++++ Material for this exercise

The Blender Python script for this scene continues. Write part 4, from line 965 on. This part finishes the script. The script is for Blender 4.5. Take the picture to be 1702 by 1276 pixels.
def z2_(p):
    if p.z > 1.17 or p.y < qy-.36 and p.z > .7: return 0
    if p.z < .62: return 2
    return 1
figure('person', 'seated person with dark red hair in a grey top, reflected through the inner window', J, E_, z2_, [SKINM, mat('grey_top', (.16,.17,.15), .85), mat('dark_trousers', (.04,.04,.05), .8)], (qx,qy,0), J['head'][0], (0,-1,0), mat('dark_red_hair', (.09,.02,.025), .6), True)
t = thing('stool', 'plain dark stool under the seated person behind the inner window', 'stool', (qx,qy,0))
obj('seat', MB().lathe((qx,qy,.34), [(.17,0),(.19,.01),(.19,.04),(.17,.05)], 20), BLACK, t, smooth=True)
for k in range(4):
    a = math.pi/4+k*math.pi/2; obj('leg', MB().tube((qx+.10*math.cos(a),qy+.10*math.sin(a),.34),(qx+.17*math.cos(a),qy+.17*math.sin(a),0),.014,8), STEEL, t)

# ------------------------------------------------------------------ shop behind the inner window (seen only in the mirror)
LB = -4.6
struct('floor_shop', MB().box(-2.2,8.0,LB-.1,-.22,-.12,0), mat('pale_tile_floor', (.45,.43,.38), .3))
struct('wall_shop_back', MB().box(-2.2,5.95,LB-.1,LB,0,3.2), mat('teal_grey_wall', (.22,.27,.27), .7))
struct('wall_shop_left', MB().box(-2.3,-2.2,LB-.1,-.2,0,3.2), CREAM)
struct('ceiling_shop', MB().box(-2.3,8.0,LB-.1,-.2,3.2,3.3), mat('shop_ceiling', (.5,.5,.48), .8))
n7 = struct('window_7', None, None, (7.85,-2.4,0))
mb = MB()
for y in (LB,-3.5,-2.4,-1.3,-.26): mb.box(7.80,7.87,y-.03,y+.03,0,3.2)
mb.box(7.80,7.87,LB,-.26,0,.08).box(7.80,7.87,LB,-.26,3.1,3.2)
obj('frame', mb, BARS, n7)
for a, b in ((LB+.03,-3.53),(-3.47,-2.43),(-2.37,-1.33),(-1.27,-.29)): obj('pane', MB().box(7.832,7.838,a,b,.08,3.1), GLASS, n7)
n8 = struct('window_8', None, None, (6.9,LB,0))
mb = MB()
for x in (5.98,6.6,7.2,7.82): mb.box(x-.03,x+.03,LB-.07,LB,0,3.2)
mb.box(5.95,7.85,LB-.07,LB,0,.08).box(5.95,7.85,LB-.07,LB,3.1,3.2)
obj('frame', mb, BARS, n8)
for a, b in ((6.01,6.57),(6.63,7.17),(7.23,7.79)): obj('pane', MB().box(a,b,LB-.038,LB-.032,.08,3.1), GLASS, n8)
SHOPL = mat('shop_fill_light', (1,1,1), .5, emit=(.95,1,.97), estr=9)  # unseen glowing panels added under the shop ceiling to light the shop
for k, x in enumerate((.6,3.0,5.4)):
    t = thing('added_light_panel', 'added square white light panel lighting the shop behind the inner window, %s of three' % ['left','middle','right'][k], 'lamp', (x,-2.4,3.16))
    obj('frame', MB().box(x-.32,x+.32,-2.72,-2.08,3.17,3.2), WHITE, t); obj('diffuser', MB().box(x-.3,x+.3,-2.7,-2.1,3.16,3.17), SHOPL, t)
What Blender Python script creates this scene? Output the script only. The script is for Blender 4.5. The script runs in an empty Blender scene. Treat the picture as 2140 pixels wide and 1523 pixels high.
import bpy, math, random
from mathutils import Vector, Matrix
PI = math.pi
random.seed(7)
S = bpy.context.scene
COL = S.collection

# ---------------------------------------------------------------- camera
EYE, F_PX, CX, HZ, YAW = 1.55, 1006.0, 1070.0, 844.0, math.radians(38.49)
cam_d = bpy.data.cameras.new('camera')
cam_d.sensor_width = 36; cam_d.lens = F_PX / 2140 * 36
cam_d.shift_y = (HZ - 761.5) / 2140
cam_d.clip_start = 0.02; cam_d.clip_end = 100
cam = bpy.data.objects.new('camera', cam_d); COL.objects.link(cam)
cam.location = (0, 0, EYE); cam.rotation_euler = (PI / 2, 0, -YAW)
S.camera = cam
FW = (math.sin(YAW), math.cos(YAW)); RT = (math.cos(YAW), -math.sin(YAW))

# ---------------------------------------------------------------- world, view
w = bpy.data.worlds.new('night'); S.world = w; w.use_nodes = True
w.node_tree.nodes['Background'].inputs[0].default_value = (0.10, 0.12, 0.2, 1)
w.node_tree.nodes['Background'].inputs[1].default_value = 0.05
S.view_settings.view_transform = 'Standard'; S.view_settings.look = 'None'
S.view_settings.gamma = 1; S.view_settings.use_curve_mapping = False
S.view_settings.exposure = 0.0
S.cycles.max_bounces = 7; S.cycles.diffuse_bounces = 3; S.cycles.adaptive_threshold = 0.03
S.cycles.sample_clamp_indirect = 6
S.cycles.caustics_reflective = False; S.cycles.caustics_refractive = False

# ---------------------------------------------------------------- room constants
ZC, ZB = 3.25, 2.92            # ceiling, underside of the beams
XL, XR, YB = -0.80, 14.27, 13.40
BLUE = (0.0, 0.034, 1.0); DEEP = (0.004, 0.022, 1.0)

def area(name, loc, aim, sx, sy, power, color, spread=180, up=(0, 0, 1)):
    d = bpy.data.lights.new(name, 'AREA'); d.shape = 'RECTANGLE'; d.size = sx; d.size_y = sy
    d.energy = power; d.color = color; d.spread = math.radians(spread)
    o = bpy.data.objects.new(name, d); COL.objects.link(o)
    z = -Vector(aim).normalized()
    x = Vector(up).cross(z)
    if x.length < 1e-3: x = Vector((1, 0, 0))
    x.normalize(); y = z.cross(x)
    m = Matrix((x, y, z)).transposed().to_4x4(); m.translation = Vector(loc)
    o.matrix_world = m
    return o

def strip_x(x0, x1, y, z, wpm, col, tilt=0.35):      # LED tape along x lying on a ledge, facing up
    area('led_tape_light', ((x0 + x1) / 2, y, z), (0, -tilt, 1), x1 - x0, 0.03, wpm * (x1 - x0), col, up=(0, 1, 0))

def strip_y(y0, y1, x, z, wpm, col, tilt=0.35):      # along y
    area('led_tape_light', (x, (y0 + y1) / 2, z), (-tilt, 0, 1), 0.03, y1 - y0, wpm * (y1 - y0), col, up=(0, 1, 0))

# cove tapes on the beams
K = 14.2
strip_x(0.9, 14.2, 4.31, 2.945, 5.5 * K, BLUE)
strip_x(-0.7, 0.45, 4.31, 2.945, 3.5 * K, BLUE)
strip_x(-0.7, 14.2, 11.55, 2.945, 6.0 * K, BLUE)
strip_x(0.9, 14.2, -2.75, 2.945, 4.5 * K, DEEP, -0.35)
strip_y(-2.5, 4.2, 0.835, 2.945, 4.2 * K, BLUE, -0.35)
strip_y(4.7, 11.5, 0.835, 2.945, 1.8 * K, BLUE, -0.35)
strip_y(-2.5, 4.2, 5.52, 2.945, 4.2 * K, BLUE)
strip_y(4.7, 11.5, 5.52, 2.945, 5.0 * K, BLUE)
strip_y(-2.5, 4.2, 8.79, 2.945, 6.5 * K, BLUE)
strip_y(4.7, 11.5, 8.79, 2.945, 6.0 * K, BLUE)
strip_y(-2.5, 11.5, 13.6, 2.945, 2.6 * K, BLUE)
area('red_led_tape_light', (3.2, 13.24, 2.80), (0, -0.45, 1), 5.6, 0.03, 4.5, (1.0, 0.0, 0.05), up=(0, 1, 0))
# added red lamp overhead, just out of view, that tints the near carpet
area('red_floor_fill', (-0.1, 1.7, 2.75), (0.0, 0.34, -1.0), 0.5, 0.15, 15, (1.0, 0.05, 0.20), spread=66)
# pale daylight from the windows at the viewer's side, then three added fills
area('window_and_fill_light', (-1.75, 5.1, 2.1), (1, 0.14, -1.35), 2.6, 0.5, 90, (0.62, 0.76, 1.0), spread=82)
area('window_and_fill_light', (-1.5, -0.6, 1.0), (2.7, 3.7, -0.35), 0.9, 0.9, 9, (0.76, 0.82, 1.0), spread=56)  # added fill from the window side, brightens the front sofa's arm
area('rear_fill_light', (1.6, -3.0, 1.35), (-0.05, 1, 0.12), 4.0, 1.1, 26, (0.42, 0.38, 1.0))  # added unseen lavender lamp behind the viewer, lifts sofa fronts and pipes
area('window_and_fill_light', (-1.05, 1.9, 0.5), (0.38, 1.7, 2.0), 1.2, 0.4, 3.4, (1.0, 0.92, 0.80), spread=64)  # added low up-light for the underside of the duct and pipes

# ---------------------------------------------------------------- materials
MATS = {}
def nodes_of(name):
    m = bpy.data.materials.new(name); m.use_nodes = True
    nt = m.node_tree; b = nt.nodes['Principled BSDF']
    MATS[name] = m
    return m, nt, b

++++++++

* What the task asks: Out of the data above, set down the lines from the one with "What Blender Python" to the one with "COL = S.collection", both included, exactly as written and with no additions.

* Output of the task:
What Blender Python script creates this scene? Output the script only. The script is for Blender 4.5. The script runs in an empty Blender scene. Treat the picture as 2140 pixels wide and 1523 pixels high.
import bpy, math, random
from mathutils import Vector, Matrix
PI = math.pi
random.seed(7)
S = bpy.context.scene
COL = S.collection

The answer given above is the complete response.